Thermal Behavior of Spark Plasma Sintered Alumina-Based Nanocomposites

\(\hbox {Al}_{2}\hbox {O}_{3}\)/SiC and \(\hbox {Al}_{2}\hbox {O}_{3}\)–CNT nanocomposites have been fabricated by spark plasma sintering (SPS). Thermal properties (e.g., thermal diffusivity, specific heat capacity, and thermal conductivity) of the nanocomposites have been investigated at room temperature and at elevated temperatures for different nanophase contents and SPS temperatures. The field emission scanning electron microscopy with energy-dispersive spectroscopy, and transmission electron microscopy has been used to investigate the microstructure of nanocomposites. The thermal properties of the nanocomposites as well as those of pure alumina were investigated using direct measurement methods. The results showed that a maximum thermal conductivity of 34 W/m K was achieved on alumina after SPS at \(1400\,^{\circ }\hbox {C}\), while alumina containing 5 wt% SiC and 1 wt% MWCNTs nanocomposites have maximum thermal conductivities of 24.15 W/m K and 29.62 W/m K, respectively, at a SPS temperature of \(1500\,^{\circ }\hbox {C}\).
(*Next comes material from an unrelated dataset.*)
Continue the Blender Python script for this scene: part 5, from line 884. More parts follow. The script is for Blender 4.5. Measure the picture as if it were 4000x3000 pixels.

The thermal properties of alumina decrease with the addition of the SiC and MWCNT nanophases, increasing its suitability for electro-discharge machining and fabrication of affordable products with intricate parts. The thermal behaviors of pure alumina and of the nanocomposites at elevated temperatures showed a decrease in the thermal diffusivity and thermal conductivity of alumina–SiC nanocomposites with increasing measurement temperature, while the specific heat capacity increased with increasing measuring temperature. The measurement properties correlated with the microstructure, and various transport phenomena were clearly explained.